In its December Grain: World Markets and Trade report, the USDA said 2025 imports will be driven by expectations of a smaller rice crop.

On the sidelines of a House of Representatives hearing, Mr. Laurel said the tariff regime on rice is subject to review.

“If after four months rice prices remain elevated then we would have to maintain (tariffs). The next review is in February, then after that June,” he added, noting that EO 62 provides for a review to account for possible changes in global prices and supply.

Mr. Laurel has said that the DA would propose to raise rice import tariffs once retail prices fall to about P42-P45 per kilo.

“Putting the tariff back to 35% will not lead to higher prices but will only reduce traders’ profits, and it will increase tariff collections that are supposed to go to farmers,” Mr. Montemayor added.

TARIFFS FUND LOCAL RICE PRODUCTIONThe government funds rice industry modernization programs from import tariff collections, with tariffs supporting the Rice Competitiveness Enhancement Fund (RCEF).

Mr. Montemayor said that the expanded RCEF has yet to address specific problems or needs of farmers in particular locations.

“Farmers must be given the freedom to choose the variety of seed, brand of machinery, types of fertilizer and other assistance provided. We have to monitor whether these interventions actually increase yield, profitability and competitiveness,” he added.

RCEF is intended to boost rice production and support farmers through the distribution of farm machinery, seed, training, and financial assistance. It is funded by import tariffs, as authorized by the Rice Tariffication Law of 2019 or Republic Act No. 11203.

The President has signed Republic Act 12078, amending the Agricultural Tariffication Act, which tripled the annual allocation of RCEF to P30 billion and extended the fund’s term until 2031.

Mr. Laurel has said that the full impact of the increased funding for RCEF will be felt by 2026.

Weather-related occurrences continue to affect production, keeping the Philippines reliant on imports.

According to DA estimates, palay or unmilled rice production for 2024 will fall to 19.3 MMT due to the dry conditions brought by El Niño and the various typhoons during latter part of the year.

“With all the natural disasters and the potential reduction of palay production this year, we need to sustain lower tariffs. There is no alternative. If you remove this lower tariff now then you will see rice prices spiral,” Mr.
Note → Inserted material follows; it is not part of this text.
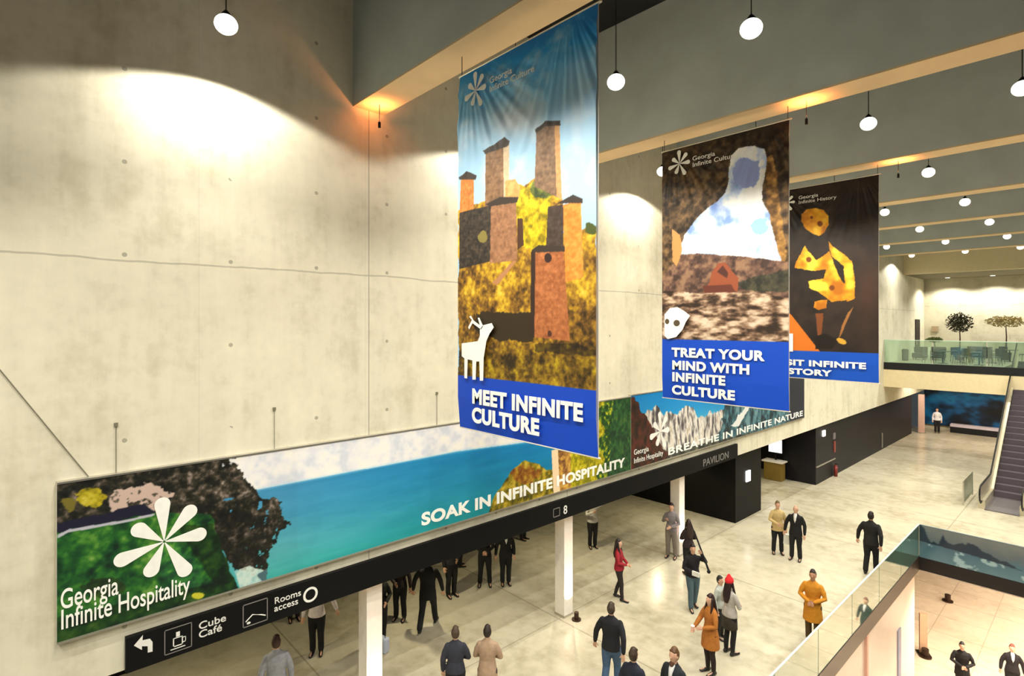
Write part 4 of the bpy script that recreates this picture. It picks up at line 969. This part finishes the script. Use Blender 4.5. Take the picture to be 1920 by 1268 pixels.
    # --- hair / hat
    if hair != 'bald':
        mb = MB(); hm = mat('hair %s' % (haircol,), haircol, .6, noise=.3, nscale=60)
        mb.loft([HV(0, -.022, 1.625), HV(0, -.018, 1.68), HV(0, -.006, 1.735)], [(.080*k, .076*k), (.083*k, .088*k), (.062*k, .072*k)], 14)
        mb.loft([HV(-.04, .050, 1.732), HV(.04, .050, 1.732)], [.022*k, .022*k], 10)
        if hair == 'long':
            mb.loft([HV(0, -.045, 1.66), HV(0, -.08, 1.52), HV(0, -.115, 1.36), HV(0, -.12, 1.24)], [(.085*k, .06*k), (.10*k, .05*k), (.10*k, .045*k), (.06*k, .03*k)], 14)
            for s in (-1, 1): mb.loft([HV(s*.072, .01, 1.68), HV(s*.088, .02, 1.55), HV(s*.10, .07, 1.40)], [.024*k, .03*k, .022*k], 10)
        link('hair', remesh(mb, .012*k, 'hair', 2), hm, t, True)
    if hair == 'beard':
        pass
    if hat:
        mb = MB().loft([HV(0, -.01, 1.69), HV(0, -.012, 1.74), HV(0, -.018, 1.785)], [(.094*k, .104*k), (.094*k, .10*k), (.06*k, .065*k)], 16)
        mb.ball(HV(0, -.02, 1.83), (.035*k, .035*k, .035*k))
        link('beanie_hat', mb.mesh('hat'), mat('cloth %s' % (hat,), hat, .9), t, True)
    t['_k'] = k
    def world_pt(x, y, zz): return Matrix.Translation(t.location) @ Matrix.Rotation(face-PI/2, 4, 'Z') @ V(x, y, zz)
    hands = {s: Matrix.Translation(t.location) @ Matrix.Rotation(face-PI/2, 4, 'Z') @ (A[s][2]+(A[s][2]-A[s][1]).normalized()*.08*k) for s in (-1, 1)}
    del t['_k']
    return t, world_pt, hands
# headings: degrees in the ground plane; TOCAM looks at the camera, AWAY walks from it
def heading(feet, deg): return math.atan2(-feet[1], -feet[0])+math.radians(deg)      # 0 = towards camera, + turns to the person's left
def stand(u, v, deg, label, **kw):
    z = kw.get('z', 0); p = on_z(u, v, z); return person((p.x, p.y), heading(p, deg), label, **kw)
K = (18, 18, 20)
# open floor
stand(1111, 1027, 20, 'person in pale grey shirt and black trousers just below the black sign, arms raised', top=(186, 182, 176), legs=K, arms=('head', 'phone'), H=1.74)
stand(1161, 1124, 75, 'woman in a dark red jacket and black trousers with long dark hair standing alone', top=(150, 26, 40), legs=(34, 26, 26), arms=('front', 'front'), hair='long', female=True, H=1.66, stride=.25, lean=-.03)
stand(1259, 1046, -15, 'man in grey shirt and grey trousers leaning by the far pale column', top=(126, 120, 122), legs=(124, 116, 108), arms=('front', 'phone'), H=1.78, spread=.03)
stand(1291, 1078, 200, 'woman with long dark hair and black jacket behind the man carrying a tripod', top=(40, 26, 26), legs=K, hair='long', haircol=(44, 26, 20), arms=('front', 'front'), female=True, H=1.68)
a, wp, hd = stand(1299, 1141, 20, 'man in black jacket and blue-grey jeans walking with a tripod on his shoulder', top=(26, 20, 26), legs=(76, 98, 108), arms=('up', 'front'), stride=.25, H=1.72, hair='short', build=1.08)
p = wp(-.22, .10, 1.56)
tp = empty('tripod', p, 0, 'thin dark folded tripod carried on a shoulder', 'tripod')
dirv = (on_y(1302, 975, p.y+.3)-on_y(1325, 1037, p.y+.05)).normalized()
MB().loft([dirv*-.45, dirv*.85], [.018, .014], 8).build('leg', M_darkmetal, tp); MB().loft([dirv*-.42+Vector((.03, 0, 0)), dirv*.6+Vector((.02, 0, 0))], [.014, .012], 8).build('leg', M_darkmetal, tp); MB().ball(dirv*-.47, (.05, .05, .05)).build('head_plate', M_darkmetal, tp)
q = hd[1]; tag(MB().box(q.x-.10, q.x+.10, q.y-.06, q.y-.02, q.z-.03, q.z+.09).build('paper_sheet', M_ivory), 'small white paper held at the waist by the man with the tripod', 'paper')
a, wp, hd = stand(1458, 1038, 10, 'person in a pale yellow coat and black trousers beside the man in black suit', top=(206, 180, 124), legs=K, arms=('down', 'front'), H=1.74, coat=.10, hair='short', haircol=(110, 84, 50), spread=.03)
q = hd[-1]; bg = empty('carrier_bag', (q.x, q.y, q.z-.42), 0, 'small white carrier bag hanging from the hand of the person in yellow', 'bag')
MB().box(-.12, .12, -.05, .05, 0, .32).build('bag_body', M_ivory, bg); MB().loft([(-.07, 0, .31), (-.03, 0, .42), (.03, 0, .42), (.07, 0, .31)], [.006]*4, 6).build('handle', M_ivory, bg)
stand(1492, 1050, -12, 'bald man in black suit with white collar facing the camera', top=K, legs=K, arms=('down', 'side'), H=1.76, hair='bald', skin=0, shirt=(240, 238, 236), spread=.03, build=1.08)
stand(1633, 1075, 165, 'man in dark suit walking away, his legs partly behind the glass railing', top=(24, 22, 20), legs=(20, 18, 18), arms=('side', 'back'), stride=.3, H=1.88, build=1.15, coat=.06)
stand(1524, 1205, -8, 'person in a mustard coat with hands clasped, behind the glass railing', top=(204, 134, 30), legs=(80, 60, 30), arms=('front', 'front'), coat=.34, H=1.74, haircol=(40, 26, 18), skin=1, build=1.08)
stand(1146, 1296, 165, 'man in black jacket and blue jeans walking away from the camera', top=(20, 22, 28), legs=(66, 92, 122), arms=('side', 'back'), stride=.35, H=1.84, build=1.14, haircol=(66, 52, 40), coat=.04)
stand(1188, 1400, 150, 'person in navy jacket with pale collar at the bottom edge, face turned away', top=(28, 32, 48), legs=K, H=1.78, haircol=(64, 48, 36), shirt=(230, 230, 232))
a, wp, hd = stand(1264, 1408, -35, 'bearded man in dark suit and white shirt at the bottom edge looking left', top=(30, 36, 42), legs=K, H=1.84, haircol=(96, 66, 40), shirt=(240, 240, 240), skin=0)
MB().loft([(0, .085, 1.575), (0, .06, 1.60)], [(.04, .03), (.05, .04)], 10).build('beard', mat('beard brown', (92, 60, 42), .8), a, True)
a, wp, hd = stand(1332, 1262, -50, 'woman in a long tan coat with long dark hair holding out a pink cup', top=(176, 108, 40), legs=(34, 22, 20), arms=('front', 'fwd'), hair='long', haircol=(44, 22, 18), coat=.30, female=True, H=1.72)
q = hd[1]; cu = empty('paper_cup', (q.x, q.y, q.z-.03), 0, 'small pink paper cup held by the woman in the tan coat', 'cup'); MB().cyl(0, 0, -.02, .10, .032, .042).build('cup', mat('pink cup', (240, 190, 176), .6), cu); MB().cyl(0, 0, .10, .112, .045).build('lid', M_ivory, cu)
stand(1368, 1226, 140, 'woman in a red beanie with grey top, dark skirt and black boots', top=(178, 172, 164), legs=K, arms=('front', 'front'), hair='long', haircol=(40, 20, 20), hat=(226, 40, 46), female=True, H=1.76, skirt=(54, 48, 38), skin=2)
stand(1350, 1196, 60, 'person in pale jacket half hidden left of the woman in the red beanie', top=(180, 186, 178), legs=(44, 42, 38), arms=('front', 'down'), H=1.50, haircol=(40, 40, 34))
# near the bottom edge
stand(854, 1345, 175, 'person in dark vest with grey straps seen from behind at the bottom edge', top=(44, 46, 58), legs=K, arms=('down', 'front'), H=1.76, haircol=(70, 54, 40))
stand(914, 1342, 170, 'person in tan coat seen from behind at the bottom edge beside the dark vest', top=(168, 140, 116), legs=(70, 60, 52), arms=('front', 'front'), H=1.76, coat=.2, haircol=(38, 26, 22))
stand(518, 1372, 178, 'man in light grey jacket seen from behind at the lower left', top=(150, 152, 160), legs=(60, 60, 66), H=1.80, haircol=(60, 36, 28), build=1.05)
# under the wall, heads hidden by the sign
stand(594, 1226, -10, 'person in white shirt and black trousers under the letter O of the sign', top=(222, 212, 216), legs=K, arms=('wide', 'side'), H=1.76)
stand(551, 1163, 10, 'person almost hidden behind the sign, only a dark coat hem showing', top=K, legs=K, H=1.72, arms=('down', 'down'))
stand(712, 1207, 25, 'person in black right beside the nearest pale column', top=K, legs=K, arms=('front', 'down'), H=1.74, coat=.1)
q = on_z(718, 1222); t = empty('carrier_bag', (q.x, q.y, 0), .3, 'pale blue bag standing on the floor beside the nearest column', 'bag'); bevel(MB().box(-.14, .14, -.09, .09, 0, .34).build('bag_body', mat('pale blue cloth', (190, 200, 224), .7), t), .04); MB().loft([(-.08, 0, .33), (-.04, 0, .44), (.04, 0, .44), (.08, 0, .33)], [.008]*4, 6).build('handle', K and M_darkmetal, t)
stand(750, 1162, -20, 'person in black with a brown scarf left of the man with legs apart', top=(30, 22, 22), legs=K, arms=('side', 'front'), H=1.70, shirt=(150, 80, 70), spread=.02)
stand(802, 1178, 170, 'person in a wide black coat striding, legs apart, below the sign', top=K, legs=K, arms=('side', 'side'), coat=.16, stride=.55, spread=.05, H=1.84, build=1.2)
stand(846, 1118, 30, 'person in black close behind the striding black coat', top=(22, 20, 24), legs=K, arms=('front', 'down'), H=1.80)
stand(909, 1098, 0, 'person in black suit with a bright shirt, left of a pair under the sign', top=K, legs=K, arms=('front', 'front'), H=1.76, shirt=(230, 230, 230), spread=.05)
stand(948, 1096, 10, 'person in black suit with open white shirt, right of a pair under the sign', top=K, legs=K, arms=('down', 'side'), H=1.76, shirt=(240, 240, 240))
stand(862, 1062, 100, 'person mostly hidden by the sign beyond the pair in suits, dark coat', top=K, legs=K, arms=('front', 'down'), H=1.76, coat=.3)
stand(981, 1012, 60, 'person hidden by the sign, only dark trousers showing near the middle column', top=K, legs=K, H=1.74)
# lower level
stand(1804, 1305, 10, 'person in a black coat on the lower floor seen through the opening', top=(26, 22, 24), legs=K, arms=('front', 'front'), H=1.76, z=LZ, coat=.2, build=1.15, haircol=(24, 18, 16))
stand(1898, 1310, 10, 'person in black jacket and white shirt on the lower floor at the right edge', top=(30, 24, 26), legs=K, arms=('side', 'side'), H=1.76, z=LZ, shirt=(240, 236, 236), haircol=(120, 60, 50))
# far end
stand(1757, 812, 0, 'tiny person in white shirt far away in front of the blue mural', top=(226, 226, 236), legs=(24, 22, 30), H=1.74, arms=('down', 'down'))

# ------------------------------------------------------------------ lettering: one mesh per word
def split_words(o):
    me = o.data; n = len(me.vertices); par = list(range(n))
    def find(a):
        while par[a] != a: par[a] = par[par[a]]; a = par[a]
        return a
    for e in me.edges:
        a, b = find(e.vertices[0]), find(e.vertices[1])
        if a != b: par[a] = b
    isl = {}
    for i in range(n): isl.setdefault(find(i), []).append(i)
    bb = []
    for vs in isl.values():
        P = [me.vertices[i].co for i in vs]; bb.append([[min(p[k] for p in P) for k in range(3)], [max(p[k] for p in P) for k in range(3)], vs])
    hgt = max(b[1][2]-b[0][2] for b in bb); ax = 1 if abs(me.vertices[0].co.x-me.vertices[-1].co.x) < .02 else 0
    groups = [[b] for b in bb]; done = False
    while not done:
        done = True
        for i in range(len(groups)):
            for j in range(i+1, len(groups)):
                near = any(max(a[0][ax]-b[1][ax], b[0][ax]-a[1][ax]) < .16*hgt and max(a[0][2]-b[1][2], b[0][2]-a[1][2]) < .12*hgt for a in groups[i] for b in groups[j])
                if near: groups[i] += groups[j]; groups.pop(j); done = False; break
            if not done: break
    if len(groups) < 2: return
    for g in groups:
        keep = set(i for b in g for i in b[2]); m2 = me.copy(); bm = bmesh.new(); bm.from_mesh(m2)
        bm.verts.ensure_lookup_table(); bmesh.ops.delete(bm, geom=[v for v in bm.verts if v.index not in keep], context='VERTS'); bm.to_mesh(m2); bm.free()
        q = o.copy(); q.data = m2; q.name = 'lettering'; COL.objects.link(q)
    bpy.data.objects.remove(o)
for o in [o for o in bpy.data.objects if o.name.startswith('lettering')]: split_words(o)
Dar said.

He added that the Philippines needs long-term solutions to improve rice production.

“We need to (utilize) 1.3 million hectares of unirrigated land… in an accelerated manner. (With proper irrigation investment), we can start planting rice earlier to avoid the typhoon months,” he said.

Among the DA’s flagship projects is the construction of solar powered irrigation systems, which are projected to add about 180,000 hectares to the stock of irrigated farmland.

“Technological solutions applied in a big way will boost productivity and income of small farmers,” Mr. Dar said.